It all started in 1923 when Kewpee Hotel Hamburgs opened in Flint, Michigan. This was home to the "Mity nice Hamburger," which could be purchased for just a nickel. Kewpee was also known for its life-sized naked mascot baby, created to the likeness of the classic comic strip Kewpie dolls.

By 1940, the chain rebranded to simply "Kewpee Hamburgers," and was 400-locations strong. From Ohio to New York City, Kewpee's stole the hearts of Americans with its square patties, hot chili, thick shakes, homey diner atmosphere, and not-to-be-beaten prices.

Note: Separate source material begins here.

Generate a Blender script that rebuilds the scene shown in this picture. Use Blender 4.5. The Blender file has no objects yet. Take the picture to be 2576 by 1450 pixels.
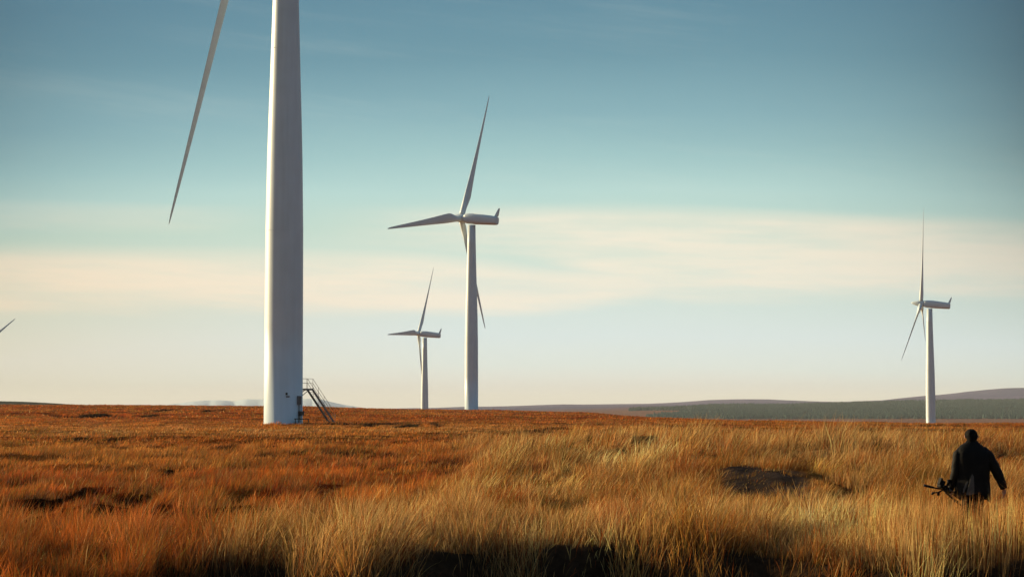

During its rise to popularity, Kewpee also managed to revolutionize the fast food game by becoming one of the first restaurants to offer a drive-thru.

But much to the dismay of its fans far and wide, most restaurants in the franchise met their demise during WWII meat shortages.

Kewpee's time-honored legacy lives on in Lima, OH where the only three remaining restaurants are located. Despite its novelty across the country, Kewpee continues to offer guests their beloved greasy grub at rock-bottom prices ($2.45 for a cheeseburger? Take that, Five Guys).

It's hard to believe that such a famed piece of America's food history is just 90 minutes from Columbus, but it's true and definitely worth the drive. How could you say no to this innocent, yet slightly ominous face?